It's a best practice to store secrets in Azure Key Vault, and when you need them in an Azure API Management policy, we use managed identities.

Accessing Key Vault to read the secret can be simply done with this piece of policy:

<send-request mode="new" response-variable-name="keyvaultResponse" timeout="20" ignore-error="false">
    <set-url>https://didago-kv.vault.azure.net/secrets/my-secret/d24b7ce4e3a54343b9cf0da3b6bfe156/?api-version=7.0</set-url>
    <set-method>GET</set-method>
    <authentication-managed-identity resource="https://vault.azure.net" />
</send-request>

The response contains the secret and can be read and stored in a local variable like this:

<set-variable name="myCachedSecret" value="@{ var secret=((IResponse)context.Variables["keyvaultResponse"]).Body.As<JObject>(); return secret["value"].ToString(); }" />

Having this value in a variable now, we can use it somewhere else in the policy.

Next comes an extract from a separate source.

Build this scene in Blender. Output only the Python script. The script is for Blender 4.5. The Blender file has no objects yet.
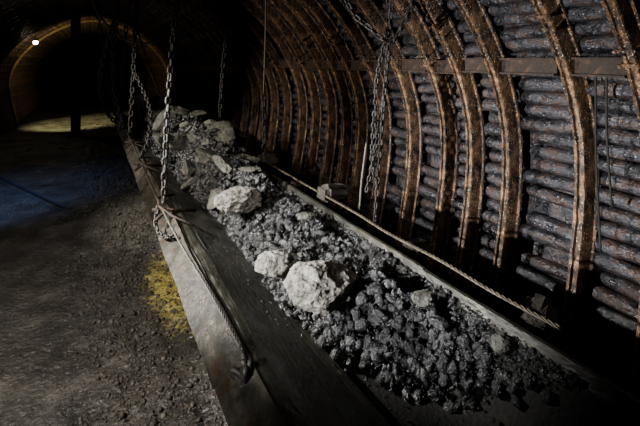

This piece of policy results in a call to Key Vault and, like described here as well, there could be an issue with calling Key Vault too frequently. It can lead to throttling but also Key Vault is priced per the number of transactions it handles (€0.026/10,000 transactions).

The solution to this problem is caching the secret value, which limits the load on Key Vault, increases performance and saves money.

Caching

The most simple way to cache values is by using the out of the box policy.

You have one for looking up a value in the cache:

<cache-lookup-value key="kvValue" variable-name="myCachedSecret" default-value="" />

And one for storing a value in the cache:

<cache-store-value key="kvValue" value="@((string)context.Variables["myCachedSecret"])" duration="3600" />

By adding these to the policy, we have a cached secret which will expire and be refreshed every hour (3600 seconds). The full policy would look like this:

<cache-lookup-value key="kvValue" variable-name="myCachedSecret" default-value="" />
<choose>
    <when condition="@((string)context.Variables["myCachedSecret"] == "")">
        <send-request mode="new" response-variable-name="keyvaultResponse" timeout="20" ignore-error="false">
            <set-url>https://didago-kv.vault.azure.net/secrets/my-secret/d24b7ce4e3a54343b9cf0da3b6bfe156/?api-version=7.0</set-url>
            <set-method>GET</set-method>
            <authentication-managed-identity resource="https://vault.azure.net" />
        </send-request>
        <set-variable name="myCachedSecret" value="@{ var secret = ((IResponse)context.Variables["keyvaultResponse"]).Body.As<JObject>(); return secret["value"].ToString(); }" />
        <cache-store-value key="kvValue" value="@((string)context.Variables["myCachedSecret"])" duration="3600" />
    </when>
</choose>

The catch

We use this piece of code in a lot of policies and while testing we ran into some unexpected behavior. With the tracing feature we could track when the cache was hit and it seemed the wrong value was read from the cache. As we reuse this piece of policy, including the cache keys, this lead to the idea that cache keys are not isolated per API, but shared within a service instance.

After posting a question to the community, this was confirmed by Microsoft as behavior by design when using the built-in cache. If you need more control over your caching, you should look at an external cache.

So keep in mind when you use the cache-lookup-value policy with caching-type ‘internal’, to use unique cache key names to avoid unexpected behavior.

The benefit

However, there also is an advantage in having shared cache keys as it means you have an easy option to invalide a cache key.

For example by creating an API which takes the cache key as a parameter and have the <cache-remove-value key="myCachedSecret" /> policy executed on that call to remove the key from the cache.